The last century seems so close but now, more than a decade into the next, it is possible to look back wistfully, perhaps occasionally wincingly. Henri Cartier-Bresson captured much of the last century through the lens of his camera. He didn’t just capture moments, he captured feelings. In an exhibit that opened on Saturday at the Tampa Museum of Art, more than 300 of his images are on display, including rare images of the man himself — a man who lived seeing the world through a lens but rarely allowed it to be focused on him.
Through his photographs, Cartier-Bresson defined how the world would see the 20th Century, now and forever. He had an innate sense for seeing life as it truly was, and capturing a moment — joy and sadness in eyes and in faces, wrinkles and laugh lines, even thoughts. Standing before his images, you don’t just see the subjects of his photos, you can feel them.
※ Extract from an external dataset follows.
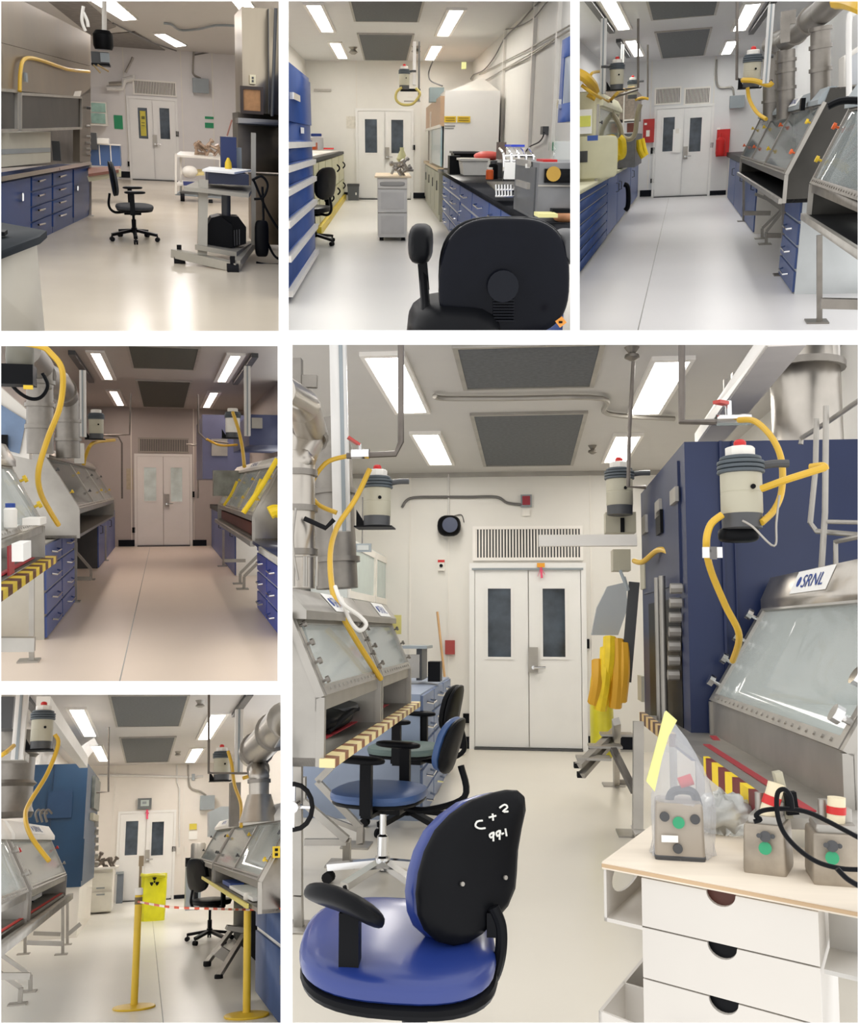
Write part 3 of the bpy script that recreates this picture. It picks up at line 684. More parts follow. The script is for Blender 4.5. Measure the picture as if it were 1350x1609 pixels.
for lab, x0, x1, rows in (('dark blue door cabinet at the left end under the fume hood', -60, 150, 0), ('dark blue drawer cabinet left of the middle under the fume hood', 152, 252, 4), ('dark blue drawer cabinet right of the middle under the fume hood', 254, 352, 4), ('dark blue door cabinet at the far end under the fume hood', 354, 434, 0)):
    t = Thing(R, 'base_cabinet', lab, 'cabinet', HP((x0+x1)/2, B0((x0+x1)/2)), 'cabinets under the fume hood')
    t.part('carcass', hpoly([(x0, T0(x0)), (x1, T0(x1)), (x1, B0(x1)), (x0, B0(x0))], .5, -.02), navy1)
    n = rows or 1; e = 3
    for k in range(n):
        f0, f1 = k/n, (k+1)/n; L = lambda x, f: T0(x)+(B0(x)-30-T0(x))*f
        if rows: d = t.part('drawer', hpoly([(x0+e, L(x0, f0)+5), (x1-e, L(x1, f0)+5), (x1-e, L(x1, f1)-4), (x0+e, L(x0, f1)-4)], .02), navy1); xm = (x0+x1)/2; q = L(xm, f0*.6+f1*.4); t.part('handle', MB().tube([HP(xm-18, q+2, .0), HP(xm-14, q+4, .05), HP(xm+14, q-3, .05), HP(xm+18, q-5, 0)], .012, smooth=False, n=6), M_['chrome'], parent=d)
        else: d = t.part('door', hpoly([(x0+e, L(x0, 0)+5), (x1-e, L(x1, 0)+5), (x1-e, L(x1, 1)), (x0+e, L(x0, 1))], .02), navy1); xm = 110 if x0 < 0 else 375; t.part('handle', MB().tube([HP(xm, 895 if x0 > 0 else 930, 0), HP(xm, 900 if x0 > 0 else 935, .05), HP(xm, 915 if x0 > 0 else 965, .05), HP(xm, 920 if x0 > 0 else 970, 0)], .012, smooth=False, n=6), M_['chrome'], parent=d)
zleg(R, [HP(436, 785), Vector(HP(436, 1056)[:2]+(0,))], 'thin steel leg at the far end of the blue cabinets', r=.03)
solo(R, 'air_hose', MB().tube([HP(x, y, .06) for x, y in ((95, 440), (98, 350), (112, 292), (150, 280), (220, 298), (330, 335), (430, 346))], .022, n=8), YH, 'yellow hose looping across the front of the fume hood', 'hose')
# foreground bench
t = Thing(R, 'side_bench', 'black topped bench with a beige front at the lower left corner', 'bench', (R.wz(60, 1180, .9).x, 4.5, 0))
P = [R.wz(-140, 1045, .92), R.wz(225, 1112, .92), R.wz(190, 1142, .92), R.wz(-140, 1262, .92)]
t.part('worktop', MB().prism(P, (0, 0, -.03)), mat('slate_top', '262a2e', .6, var=.15))
a, b = R.wz(-140, 1275, .89), R.wz(176, 1160, .89)
t.part('front_panel', MB().prism([a, b, Vector((b.x, b.y, .4)), Vector((b.x, b.y, -.0)), Vector((a.x, a.y, 0))], (-.02, .04, 0)), mat('panel_beige', 'b9b3a6', .5, var=.02))
FB(R, 'stapler', 'small black tool lying on the foreground bench', 'tool', -10, 1118, 22, 1138, R.wz(10, 1138, .93).y, .1, M_['black'])
# chair
c = R.fl(650, 1158); ch = office_chair(R, (c.x, c.y, 0), -86, 'charcoal mesh-backed office chair alone on the floor of the upper left room', k=1.7, seat='grey_fabric', zseat=.44, sc=.95, legrot=0)
# monitor over hood
Y = 16
t = Thing(R, 'air_monitor', 'dark air monitor with hanging cables beside the fume hood end', 'air monitor', R.wy(487, 315, Y))
t.part('housing', fb(R, 440, 250, 525, 305, Y, .3), M_['dgrey']); t.part('collar', MB().lathe([(.12, 0), (.14, .05), (.14, .2), (.1, .25)], R.wy(500, 240, Y)), M_['black']); t.part('top_cap', MB().lathe([(.09, 0), (.09, .12)], R.wy(500, 205, Y)), mat('cap_pinkish', 'b88f86', .5)); t.part('shelf', fb(R, 440, 305, 530, 315, Y, .4), M_['black'])
t.part('grey_side', fb(R, 484, 255, 528, 300, Y-.05, .05), M_['grey'])
t.part('cable', MB().tube(WYS(R, [(450, 312), (470, 335), (485, 352)], Y), .012).tube(WYS(R, [(470, 312), (500, 330), (525, 345)], Y), .012), mat('tan_cable', 'b29a70', .5))
pipe(R, WYS(R, [(503, -10), (503, 190)], Y), .035, M_['offw'], 'pale drop pipe above the dark air monitor of the upper left room')
solo(R, 'pipe_bundle', MB().tube(WY3(R, [(402, 30, 14), (395, 100, 14), (412, 150, 14)]), .02).tube(WY3(R, [(402, 60, 14), (420, 100, 14), (425, 130, 14)]), .02), M_['offw'], 'bundle of pale tubes above the end of the fume hood', 'tubing')
for lab, q in (('dark reflective ceiling filter above the door end of the upper left room', [(470, 165), (650, 150), (800, 242), (570, 258)]), ('dark reflective ceiling filter behind the fume hood top', [(180, -40), (360, -40), (560, 125), (440, 168)])):
    solo(R, 'ceiling_vent', MB().prism([R.wz(x, y, R.H) for x, y in q], (0, 0, -.02)), mat('filter_warm', '77716c', .5, .2, var=.3, scale=6), lab, 'ceiling vent')
pipe(R, [R.wz(x, y, R.H-.04) for x, y in ((790, 112), (825, 118), (870, 145), (960, 140), (1050, 122), (1180, 128))], .022, M_['grey'], 'grey conduit wandering across the ceiling of the upper left room', smooth=True)
pipe(R, [R.wz(x, y, R.H-.04) for x, y in ((545, 112), (730, 205), (850, 245))], .016, M_['wire'], 'thin dark rail along the ceiling beside the nearest lamp')
# back wall
louver(R, 640, 388, 850, 462, 'louvred transfer grille above the doors of the upper left room', 26)
t = Thing(R, 'junction_box', 'grey electrical box on the wall right of the doors in the upper left room', 'electrical box', R.bk(968, 448))
t.part('case', fb(R, 930, 378, 1007, 448, R.D-.25, .24), M_['grey']); t.part('conduit', MB().tube([R.bk(x, y, .06) for x, y in ((935, 248), (930, 330), (935, 360), (968, 378))], .025), M_['satin'])
pipe(R, [R.bk(x, y, .05) for x, y in ((935, 265), (1060, 243), (1165, 232))], .02, M_['wire'], 'thin conduit rising to the right above the grey box', smooth=True)
wall_box(R, 550, 556, 592, 622, 'green_sign', 'green notice on the wall left of the doors', 'sign', M_['green'], .02)
wall_box(R, 988, 562, 1030, 574, 'exit_label', 'upper small green sign right of the doors', 'sign', M_['green'], .02); wall_box(R, 988, 592, 1030, 617, 'first_aid_sign', 'lower small green sign right of the doors', 'sign', M_['green'], .02)
wall_box(R, 848, 633, 862, 658, 'card_reader', 'black card reader beside the doors of the upper left room', 'card reader', M_['black'], .05); wall_box(R, 616, 778, 630, 802, 'wall_outlet', 'black outlet low beside the doors of the upper left room', 'outlet', M_['black'], .04)
wall_box(R, 575, 826, 630, 856, 'baseboard_back', '', '', M_['base'], .03, kind='structure')
t = Thing(R, 'door_poster', 'yellow poster behind the left window of the upper left doors', 'poster', R.bk(690, 650, .08)); t.part('sheet', fb(R, 677, 535, 704, 655, R.D-.09, .01), mat('poster_yellow', 'cfc24a', .6, var=.15, scale=8)); t.part('print', fb(R, 682, 560, 698, 575, R.D-.095, .004, fb(R, 682, 590, 698, 594, R.D-.095, .004, fb(R, 682, 604, 698, 608, R.D-.095, .004))), mat('poster_dark', '6f6a30', .6))
for x in (878, 1027, 605): struct(R, 'trim_1', MB().box(R.bk(x, 500).x-.012, R.bk(x, 500).x+.012, R.D-.015, R.D-.001, 0, R.H), M_['offw'])
t = Thing(R, 'white_pipework', 'white pipe elbows high on the wall left of the doors', 'pipe', R.bk(580, 430)); 
t.part('pipe_run', MB().tube([R.bk(x, y, .2) for x, y in ((515, 425), (590, 425), (600, 385), (640, 378), (640, 362))], .07, smooth=False), M_['wpipe']); t.part('upper_run', MB().tube([R.bk(x, y, .3) for x, y in ((525, 405), (585, 402))], .05).tube([R.bk(x, y, .25) for x, y in ((605, 350), (635, 290), (640, 275))], .03), M_['satin'])
Y = R.D-.7
t = Thing(R, 'wall_cabinet', 'white wall cabinet with a green tinted glass door beyond the fume hood', 'cabinet', R.wy(475, 605, Y)); t.part('carcass', fb(R, 425, 490, 515, 605, Y, .6), M_['offw']); t.part('pane', fb(R, 440, 497, 508, 540, Y-.03, .02, fb(R, 440, 547, 508, 595, Y-.03, .02)), mat('green_tint', '8fb3a6', .15, var=.3, scale=5))
Y = 19.5
t = Thing(R, 'base_cabinet', 'blue cabinet with white trim beyond the fume hood', 'cabinet', R.wy(510, 800, Y), None); t.part('carcass', fb(R, 425, 697, 580, 800, Y, .8), mat('mid_blue1', '4a6799', .4)); t.part('white_trim', fb(R, 478, 700, 483, 795, Y-.02, .02, fb(R, 532, 700, 537, 795, Y-.02, .02, fb(R, 425, 693, 582, 699, Y-.05, .05))), M_['offw'])
FB(R, 'tower_box', 'tall dark box standing on the blue cabinet beyond the fume hood', 'box', 437, 640, 466, 722, Y-.3, .3, M_['dgrey'])
FB(R, 'white_tray', 'white tray with jars on the far blue cabinet', 'tray', 468, 668, 525, 693, Y-.1, .3, M_['offw'])
t = Thing(R, 'low_table', 'low table with a brown top beyond the fume hood', 'table', R.fl(510, 870)); t.part('tabletop', MB().prism([R.wy(x, y, Yv) for x, y, Yv in ((425, 838, 15.5), (572, 818, 15.5), (580, 800, 17), (425, 808, 17))], (0, 0, -.04)), mat('brown_top', '8d5a48', .4)); t.part('frame', MB().bar(R.wy(425, 862, 15.6), R.wy(570, 838, 15.6), .05, .08).bar(R.wy(574, 815, 15.6), R.wy(574, 852, 15.6), .06, .06, up=(0, 1, 0)), M_['cream'])
# right steel column and workstation
t = Thing(R, 'steel_column', 'tall stainless cabinet column at the right of the upper left room', 'column', R.wy(1250, 1180, 12.5)); Y = 12.5
stw = mat('column_steel', 'a79c8a', .3, .8, var=.12, scale=2, stretch=(1, 1, .25))
t.part('upper_case', fb(R, 1168, 42, 1400, 548, Y, 1.0), stw); t.part('lower_case', fb(R, 1148, 548, 1400, 830, Y+.3, .8), mat('column_dark', '6f675c', .35, .6, var=.15)); t.part('base_case', fb(R, 1228, 850, 1400, 1180, Y+.1, .8), mat('column_brown', '8a7a66', .4, .4, var=.12))
t.part('seam', fb(R, 1293, 42, 1297, 548, Y-.01, .01, fb(R, 1150, 600, 1400, 606, Y-.01, .3)), M_['dgrey']); t.part('rod', MB().cyl(R.wy(1330, 40, Y-.05), R.wy(1312, 560, Y-.05), .02), M_['dgrey'])
t.part('ledge', fb(R, 1148, 575, 1400, 600, Y-.1, .4), M_['satin'])
t = Thing(R, 'cork_board', 'cork board in a black frame on the steel column', 'board', R.wy(1215, 548, Y-.05)); t.part('cork', fb(R, 1166, 427, 1262, 541, Y-.05, .04), M_['tan']); q0 = R.wy(1160, 546, Y-.07); q1 = R.wy(1270, 420, Y-.07); t.part('board_frame', MB().frame(q0, (q1.x-q0.x, 0, 0), (0, 0, q1.z-q0.z), .035, (0, .04, 0)), mat('frame_dark', '3a2e28', .5))
t = Thing(R, 'outlet_plate', 'pale outlet plate above the cork board', 'outlet', R.wy(1218, 405, Y-.03)); t.part('plate', fb(R, 1205, 360, 1233, 405, Y-.03, .025), mat('ivory', 'e2d9b8', .5)); t.part('sockets', fb(R, 1214, 370, 1223, 380, Y-.04, .01, fb(R, 1214, 386, 1223, 396, Y-.04, .01)), M_['dgrey'])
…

You can feel their presence.
He is credited with creating modern photojournalism and for developing a style known as street photography — the split second of capturing everyday life in all of its beautiful, joyous and sometimes heartbreaking normalcy. In 1957, he told the Washington Post, “There is a creative fraction of a second when you are taking a picture. Your eye must see a composition or an expression that life itself offers you, and you must know with intuition when to click the camera. That is the moment the photographer is creative. The moment! Once you miss it, it is gone forever.”
The compassion he felt for people is visible in his body of work. His fame allowed him access to some of the world’s most celebrated artists, poets, actors, writers and even other photographers. Now in retrospect, it is clear he not only captured life and presences, he captured the culture as well. Yet his most striking images are of life being played out by people whose names have long been forgotten. I could feel the weariness and ache of manual laborers in Manhattan in the 1940s, I wasn’t yet born when he photographed life in Soviet Russia in the late 1950s, but his images open a door to those places, those times. Cartier-Bresson traveled the world leaving those doors open for those who wish to see, to feel, to almost hear the cacophony of life, whispers from the past, all as it was, in captured moments, with the sense of even more lying beyond the boundaries of the photo.
Cartier-Bresson passed away in 2004 at the age of 95. His photography has remained with Magnum Photos, the agency he formed with other celebrated photographers in 1947. The exhibit of 330 photographs, films and other publications, held in conjunction with the Henri Cartier-Bresson Foundation and Magnum Photos/Paris, has been seen in Zurich, Brisbane and Seoul. The Tampa Museum of Art is the only U.S. venue for the exhibition. Cartier-Bresson chose much of the exhibition before his death. It is presented in Tampa by Bank of America.
The exhibit runs through January 13, 2013. Tickets are $10, with Bank of America cardholders receiving complimentary access on the first full weekend of every month. The Tampa Museum of Art is located at 120 Gasparilla Plaza. For information, visit www.tampamuseum.org.
Cartier-Bresson is credited with saying, “I suddenly understood that a photograph could fix eternity in an instant.” Through his photography, Cartier-Bresson has left the door to eternity open in the Tampa Museum of Art. All of what he saw, all of what he felt is still there. Just walk through the doorway.